THE REQUEST — Only the lines from the start up to and including the line containing "m = MB(); m.box((0.0, .012, hh" should be repeated, word for word.

COLLECTED DATA —
★ ★ ★

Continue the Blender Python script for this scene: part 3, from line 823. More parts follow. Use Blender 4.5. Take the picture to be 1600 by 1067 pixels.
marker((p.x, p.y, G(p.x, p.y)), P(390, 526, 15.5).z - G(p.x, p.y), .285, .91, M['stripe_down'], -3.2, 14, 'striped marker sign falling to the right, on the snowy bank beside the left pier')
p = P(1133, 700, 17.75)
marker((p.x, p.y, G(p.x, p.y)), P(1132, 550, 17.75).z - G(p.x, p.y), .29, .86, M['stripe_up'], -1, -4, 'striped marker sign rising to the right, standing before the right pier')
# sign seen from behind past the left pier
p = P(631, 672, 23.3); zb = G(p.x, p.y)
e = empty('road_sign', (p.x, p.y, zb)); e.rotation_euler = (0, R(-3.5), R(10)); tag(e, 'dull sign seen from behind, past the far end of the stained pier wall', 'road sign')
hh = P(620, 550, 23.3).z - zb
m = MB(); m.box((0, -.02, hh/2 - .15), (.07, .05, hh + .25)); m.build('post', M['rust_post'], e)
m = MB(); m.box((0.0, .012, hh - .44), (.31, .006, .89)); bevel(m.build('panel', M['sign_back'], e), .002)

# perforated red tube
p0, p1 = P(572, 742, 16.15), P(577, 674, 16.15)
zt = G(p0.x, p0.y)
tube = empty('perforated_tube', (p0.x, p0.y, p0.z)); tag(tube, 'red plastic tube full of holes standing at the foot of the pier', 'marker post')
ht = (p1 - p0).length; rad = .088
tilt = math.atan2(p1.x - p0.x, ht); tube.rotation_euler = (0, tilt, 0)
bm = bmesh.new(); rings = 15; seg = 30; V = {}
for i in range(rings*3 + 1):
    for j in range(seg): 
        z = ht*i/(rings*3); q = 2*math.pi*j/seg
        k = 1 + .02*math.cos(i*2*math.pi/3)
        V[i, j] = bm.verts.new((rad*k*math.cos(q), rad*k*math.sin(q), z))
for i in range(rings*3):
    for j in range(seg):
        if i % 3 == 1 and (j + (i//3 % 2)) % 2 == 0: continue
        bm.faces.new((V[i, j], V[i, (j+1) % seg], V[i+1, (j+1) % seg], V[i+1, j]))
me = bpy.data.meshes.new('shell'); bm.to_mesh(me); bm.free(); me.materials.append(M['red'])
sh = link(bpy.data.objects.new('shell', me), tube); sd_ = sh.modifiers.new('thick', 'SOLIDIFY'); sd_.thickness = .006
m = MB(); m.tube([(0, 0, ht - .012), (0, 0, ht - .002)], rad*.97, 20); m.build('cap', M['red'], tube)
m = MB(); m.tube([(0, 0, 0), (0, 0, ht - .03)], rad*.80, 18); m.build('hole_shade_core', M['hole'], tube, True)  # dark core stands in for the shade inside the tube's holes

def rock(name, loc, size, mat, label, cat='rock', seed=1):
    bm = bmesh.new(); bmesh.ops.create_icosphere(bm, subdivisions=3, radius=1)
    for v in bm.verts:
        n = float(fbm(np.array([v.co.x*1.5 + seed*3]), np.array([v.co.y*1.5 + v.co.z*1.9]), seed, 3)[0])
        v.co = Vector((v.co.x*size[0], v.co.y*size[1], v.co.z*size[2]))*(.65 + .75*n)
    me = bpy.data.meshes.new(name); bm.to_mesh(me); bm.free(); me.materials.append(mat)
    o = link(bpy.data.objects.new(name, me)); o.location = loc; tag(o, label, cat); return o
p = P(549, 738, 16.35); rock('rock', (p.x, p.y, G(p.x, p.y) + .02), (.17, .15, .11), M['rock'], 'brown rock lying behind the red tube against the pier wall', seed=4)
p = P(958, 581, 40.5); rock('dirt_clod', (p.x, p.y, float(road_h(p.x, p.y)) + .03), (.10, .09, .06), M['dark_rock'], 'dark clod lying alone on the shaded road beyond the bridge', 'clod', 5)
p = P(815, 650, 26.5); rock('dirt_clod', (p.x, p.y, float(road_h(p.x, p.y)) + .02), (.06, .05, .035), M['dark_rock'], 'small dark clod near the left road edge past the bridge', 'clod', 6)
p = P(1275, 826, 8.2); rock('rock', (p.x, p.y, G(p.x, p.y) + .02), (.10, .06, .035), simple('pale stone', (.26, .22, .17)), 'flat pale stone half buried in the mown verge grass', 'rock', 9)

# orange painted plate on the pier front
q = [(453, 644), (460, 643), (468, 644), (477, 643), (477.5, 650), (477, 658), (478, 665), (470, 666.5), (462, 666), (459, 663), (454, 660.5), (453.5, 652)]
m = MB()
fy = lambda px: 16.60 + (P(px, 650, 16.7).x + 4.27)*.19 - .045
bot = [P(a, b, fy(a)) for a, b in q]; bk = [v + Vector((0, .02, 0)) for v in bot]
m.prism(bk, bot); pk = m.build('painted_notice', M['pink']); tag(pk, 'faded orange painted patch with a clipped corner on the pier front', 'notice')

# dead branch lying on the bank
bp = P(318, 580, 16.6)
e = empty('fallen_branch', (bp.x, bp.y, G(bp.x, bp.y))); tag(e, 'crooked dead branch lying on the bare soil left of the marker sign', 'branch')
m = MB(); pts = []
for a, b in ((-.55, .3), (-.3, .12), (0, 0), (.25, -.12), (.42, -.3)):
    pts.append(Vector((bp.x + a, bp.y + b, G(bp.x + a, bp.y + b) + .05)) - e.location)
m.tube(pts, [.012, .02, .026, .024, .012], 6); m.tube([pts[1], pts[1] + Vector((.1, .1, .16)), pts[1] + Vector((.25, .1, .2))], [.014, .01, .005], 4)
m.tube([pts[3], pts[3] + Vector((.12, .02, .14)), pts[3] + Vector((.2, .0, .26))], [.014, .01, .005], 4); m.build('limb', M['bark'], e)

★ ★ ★

TASK SOLUTION —
Continue the Blender Python script for this scene: part 3, from line 823. More parts follow. Use Blender 4.5. Take the picture to be 1600 by 1067 pixels.
marker((p.x, p.y, G(p.x, p.y)), P(390, 526, 15.5).z - G(p.x, p.y), .285, .91, M['stripe_down'], -3.2, 14, 'striped marker sign falling to the right, on the snowy bank beside the left pier')
p = P(1133, 700, 17.75)
marker((p.x, p.y, G(p.x, p.y)), P(1132, 550, 17.75).z - G(p.x, p.y), .29, .86, M['stripe_up'], -1, -4, 'striped marker sign rising to the right, standing before the right pier')
# sign seen from behind past the left pier
p = P(631, 672, 23.3); zb = G(p.x, p.y)
e = empty('road_sign', (p.x, p.y, zb)); e.rotation_euler = (0, R(-3.5), R(10)); tag(e, 'dull sign seen from behind, past the far end of the stained pier wall', 'road sign')
hh = P(620, 550, 23.3).z - zb
m = MB(); m.box((0, -.02, hh/2 - .15), (.07, .05, hh + .25)); m.build('post', M['rust_post'], e)
m = MB(); m.box((0.0, .012, hh - .44), (.31, .006, .89)); bevel(m.build('panel', M['sign_back'], e), .002)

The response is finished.